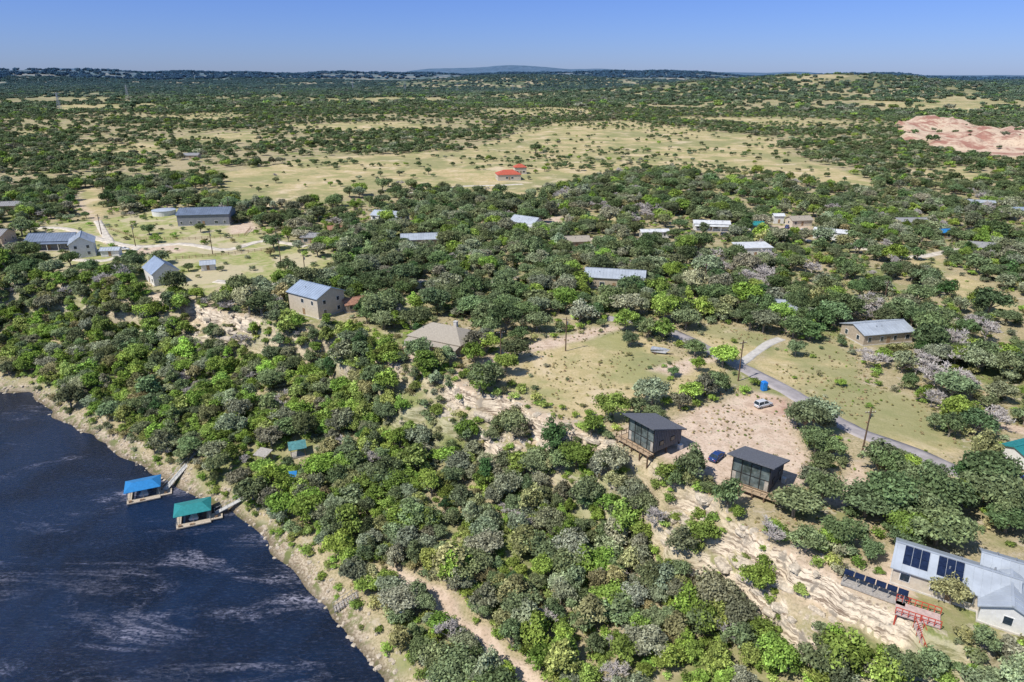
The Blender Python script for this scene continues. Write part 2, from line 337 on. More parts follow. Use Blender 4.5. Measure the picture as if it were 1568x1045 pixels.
# ------------------------------------------------------------ buildings
def house(name,u,v,L,W,h,rise,rot,wall,roof,hip=False,ov=.5,win=True,door=True,rib=True,porch=0,chim=False,two=False,r=None,sol=0,flatroof=False,x=None,fr=.6):
    gx,gy,_=G(u,v) if x is None else (*x,0)
    zs=[float(HG(gx+a,gy+b_)) for a in(-W/2,0,W/2) for b_ in (-W/2,0,W/2)];z=max(zs)*.6+sum(zs)/9*.4+.15
    e=empty(name,gx,gy,z,rot,r or max(L,W)*.48+.7,fr)
    a,c_=L/2,W/2
    MB().box(-a-.15,a+.15,-c_-.15,c_+.15,-2.5,.12).done('foundation',conc,e)
    m=MB();n=0
    m.v=[(-a,-c_,.1),(a,-c_,.1),(a,c_,.1),(-a,c_,.1),(-a,-c_,h),(a,-c_,h),(a,c_,h),(-a,c_,h)];m.f=[(0,1,5,4),(2,3,7,6),(1,2,6,5),(3,0,4,7)]
    if not hip and not flatroof:
        m.v+=[(-a,0,h+rise-.02),(a,0,h+rise-.02)];m.f=[(0,1,5,4),(2,3,7,6),(1,2,6,9,5),(3,0,4,8,7)]
    m.done('walls',wall,e)
    t=.16;k=rise/c_;zo=h-ov*k+t
    R=MB();rr=h+rise+t
    if flatroof:
        R.slab([(-a-ov,-c_-ov,h+.3),(a+ov,-c_-ov,h+.3),(a+ov,c_+ov,h+.3+rise),(-a-ov,c_+ov,h+.3+rise)],.25)
    elif hip:
        q=a-c_*.85 if a>c_ else .3
        A=[(-a-ov,-c_-ov,zo),(a+ov,-c_-ov,zo),(a+ov,c_+ov,zo),(-a-ov,c_+ov,zo),(-q,0,rr),(q,0,rr)]
        R.v=A+[(x_,y_,z_-t) for x_,y_,z_ in A[:4]];R.f=[(0,1,5,4),(1,2,5),(2,3,4,5),(3,0,4),(6,7,1,0),(7,8,2,1),(8,9,3,2),(9,6,0,3),(9,8,7,6)]
    else:
        R.slab([(-a-ov,-c_-ov,zo),(a+ov,-c_-ov,zo),(a+ov,0,rr),(-a-ov,0,rr)],t)
        R.slab([(-a-ov,.004,rr),(a+ov,.004,rr),(a+ov,c_+ov,zo),(-a-ov,c_+ov,zo)],t)
        if rib:
            for xx in np.arange(-a-ov+.3,a+ov,1.1):
                for sg in(-1,1): R.bar((xx,sg*(c_+ov-.02),zo+.03),(xx,sg*.05,rr+.03),.07,.06)
            R.bar((-a-ov,0,rr+.05),(a+ov,0,rr+.05),.35,.07)
    R.done('roof',roof,e)
    hs=random.Random(int(u*7+v))
    if win:
        fr_=MB();gl=MB();lev=[1.0]+([h/2+.8] if two else [])
        for zz in lev:
            for sg in(-1,1):
                nn=max(2,int(L/3.6))
                for i in range(nn):
                    if hs.random()<.2: continue
                    ww=hs.choice([.45,.6,.85]);xx=-a+L*(i+.5)/nn+hs.uniform(-.3,.3)
                    if door and abs(xx)<1.6 and zz==1.0: continue
                    y0=sg*c_;fr_.box(xx-ww-.1,xx+ww+.1,min(y0,y0+sg*.06),max(y0,y0+sg*.06),zz-.1,zz+1.35);gl.box(xx-ww,xx+ww,min(y0,y0+sg*.08),max(y0,y0+sg*.08),zz,zz+1.25)
                nn=max(1,int(W/3.8))
                for i in range(nn):
                    yy=-c_+W*(i+.5)/nn;x0=sg*a;fr_.box(min(x0,x0+sg*.06),max(x0,x0+sg*.06),yy-.65,yy+.65,zz-.1,zz+1.35);gl.box(min(x0,x0+sg*.08),max(x0,x0+sg*.08),yy-.53,yy+.53,zz,zz+1.25)
        fr_.done('window_frames',white,e);gl.done('windows',glass,e)
    if door:
        MB().box(-.55,.55,-c_-.07,-c_,.12,2.2).box(-.55,.55,c_,c_+.07,.12,2.2).done('doors',woodm,e)
    if porch:
        p=MB().slab([(-a,-c_-porch,h-.9),(a,-c_-porch,h-.9),(a,-c_-.01,h-.35),(-a,-c_-.01,h-.35)],.12);p.done('porch_roof',roof,e)
        p=MB()
        for i in range(5): xx=-a+.2+(L-.4)*i/4;p.box(xx-.09,xx+.09,-c_-porch+.1,-c_-porch+.28,-.8,h-1.0)
        p.done('porch_posts',white,e);MB().box(-a,a,-c_-porch,-c_-.16,-1.5,.1).done('porch_deck',greyw,e)
    if chim: MB().box(a*.3,a*.3+1,.6,1.5,h,h+rise+1.1).box(a*.3-.1,a*.3+1.1,.5,1.6,h+rise+1.1,h+rise+1.3).done('chimney',conc,e)
    if not flatroof and L>8:
        vv=MB()
        for i in range(3): xx=hs.uniform(-a*.7,a*.7);yy=hs.choice([-1,1])*c_*.45;zz=h+rise-abs(yy)*k+t;vv.cyl((xx,yy,zz-.1),(xx,yy,zz+.45),.12,.12,8)
        vv.done('roof_vents',steel,e)
    if sol:
        s=MB()
        for (sx,sy) in sol:
            for i in range(3):
                for j in range(2):
                    x0=sx+i*1.1;y0=sy+j*1.5
                    zf=lambda y:h+rise-abs(y)*k+t+.14
                    s.slab([(x0,y0,zf(y0)),(x0+1.03,y0,zf(y0)),(x0+1.03,y0+1.43,zf(y0+1.43)),(x0,y0+1.43,zf(y0+1.43))],.05)
        s.done('solar_panels',solar,e)
    return e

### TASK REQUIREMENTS
Leave out the pictures and retype every line above exactly.

### CORRECT ANSWER
The Blender Python script for this scene continues. Write part 2, from line 337 on. More parts follow. Use Blender 4.5. Measure the picture as if it were 1568x1045 pixels.
# ------------------------------------------------------------ buildings
def house(name,u,v,L,W,h,rise,rot,wall,roof,hip=False,ov=.5,win=True,door=True,rib=True,porch=0,chim=False,two=False,r=None,sol=0,flatroof=False,x=None,fr=.6):
    gx,gy,_=G(u,v) if x is None else (*x,0)
    zs=[float(HG(gx+a,gy+b_)) for a in(-W/2,0,W/2) for b_ in (-W/2,0,W/2)];z=max(zs)*.6+sum(zs)/9*.4+.15
    e=empty(name,gx,gy,z,rot,r or max(L,W)*.48+.7,fr)
    a,c_=L/2,W/2
    MB().box(-a-.15,a+.15,-c_-.15,c_+.15,-2.5,.12).done('foundation',conc,e)
    m=MB();n=0
    m.v=[(-a,-c_,.1),(a,-c_,.1),(a,c_,.1),(-a,c_,.1),(-a,-c_,h),(a,-c_,h),(a,c_,h),(-a,c_,h)];m.f=[(0,1,5,4),(2,3,7,6),(1,2,6,5),(3,0,4,7)]
    if not hip and not flatroof:
        m.v+=[(-a,0,h+rise-.02),(a,0,h+rise-.02)];m.f=[(0,1,5,4),(2,3,7,6),(1,2,6,9,5),(3,0,4,8,7)]
    m.done('walls',wall,e)
    t=.16;k=rise/c_;zo=h-ov*k+t
    R=MB();rr=h+rise+t
    if flatroof:
        R.slab([(-a-ov,-c_-ov,h+.3),(a+ov,-c_-ov,h+.3),(a+ov,c_+ov,h+.3+rise),(-a-ov,c_+ov,h+.3+rise)],.25)
    elif hip:
        q=a-c_*.85 if a>c_ else .3
        A=[(-a-ov,-c_-ov,zo),(a+ov,-c_-ov,zo),(a+ov,c_+ov,zo),(-a-ov,c_+ov,zo),(-q,0,rr),(q,0,rr)]
        R.v=A+[(x_,y_,z_-t) for x_,y_,z_ in A[:4]];R.f=[(0,1,5,4),(1,2,5),(2,3,4,5),(3,0,4),(6,7,1,0),(7,8,2,1),(8,9,3,2),(9,6,0,3),(9,8,7,6)]
    else:
        R.slab([(-a-ov,-c_-ov,zo),(a+ov,-c_-ov,zo),(a+ov,0,rr),(-a-ov,0,rr)],t)
        R.slab([(-a-ov,.004,rr),(a+ov,.004,rr),(a+ov,c_+ov,zo),(-a-ov,c_+ov,zo)],t)
        if rib:
            for xx in np.arange(-a-ov+.3,a+ov,1.1):
                for sg in(-1,1): R.bar((xx,sg*(c_+ov-.02),zo+.03),(xx,sg*.05,rr+.03),.07,.06)
            R.bar((-a-ov,0,rr+.05),(a+ov,0,rr+.05),.35,.07)
    R.done('roof',roof,e)
    hs=random.Random(int(u*7+v))
    if win:
        fr_=MB();gl=MB();lev=[1.0]+([h/2+.8] if two else [])
        for zz in lev:
            for sg in(-1,1):
                nn=max(2,int(L/3.6))
                for i in range(nn):
                    if hs.random()<.2: continue
                    ww=hs.choice([.45,.6,.85]);xx=-a+L*(i+.5)/nn+hs.uniform(-.3,.3)
                    if door and abs(xx)<1.6 and zz==1.0: continue
                    y0=sg*c_;fr_.box(xx-ww-.1,xx+ww+.1,min(y0,y0+sg*.06),max(y0,y0+sg*.06),zz-.1,zz+1.35);gl.box(xx-ww,xx+ww,min(y0,y0+sg*.08),max(y0,y0+sg*.08),zz,zz+1.25)
                nn=max(1,int(W/3.8))
                for i in range(nn):
                    yy=-c_+W*(i+.5)/nn;x0=sg*a;fr_.box(min(x0,x0+sg*.06),max(x0,x0+sg*.06),yy-.65,yy+.65,zz-.1,zz+1.35);gl.box(min(x0,x0+sg*.08),max(x0,x0+sg*.08),yy-.53,yy+.53,zz,zz+1.25)
        fr_.done('window_frames',white,e);gl.done('windows',glass,e)
    if door:
        MB().box(-.55,.55,-c_-.07,-c_,.12,2.2).box(-.55,.55,c_,c_+.07,.12,2.2).done('doors',woodm,e)
    if porch:
        p=MB().slab([(-a,-c_-porch,h-.9),(a,-c_-porch,h-.9),(a,-c_-.01,h-.35),(-a,-c_-.01,h-.35)],.12);p.done('porch_roof',roof,e)
        p=MB()
        for i in range(5): xx=-a+.2+(L-.4)*i/4;p.box(xx-.09,xx+.09,-c_-porch+.1,-c_-porch+.28,-.8,h-1.0)
        p.done('porch_posts',white,e);MB().box(-a,a,-c_-porch,-c_-.16,-1.5,.1).done('porch_deck',greyw,e)
    if chim: MB().box(a*.3,a*.3+1,.6,1.5,h,h+rise+1.1).box(a*.3-.1,a*.3+1.1,.5,1.6,h+rise+1.1,h+rise+1.3).done('chimney',conc,e)
    if not flatroof and L>8:
        vv=MB()
        for i in range(3): xx=hs.uniform(-a*.7,a*.7);yy=hs.choice([-1,1])*c_*.45;zz=h+rise-abs(yy)*k+t;vv.cyl((xx,yy,zz-.1),(xx,yy,zz+.45),.12,.12,8)
        vv.done('roof_vents',steel,e)
    if sol:
        s=MB()
        for (sx,sy) in sol:
            for i in range(3):
                for j in range(2):
                    x0=sx+i*1.1;y0=sy+j*1.5
                    zf=lambda y:h+rise-abs(y)*k+t+.14
                    s.slab([(x0,y0,zf(y0)),(x0+1.03,y0,zf(y0)),(x0+1.03,y0+1.43,zf(y0+1.43)),(x0,y0+1.43,zf(y0+1.43))],.05)
        s.done('solar_panels',solar,e)
    return e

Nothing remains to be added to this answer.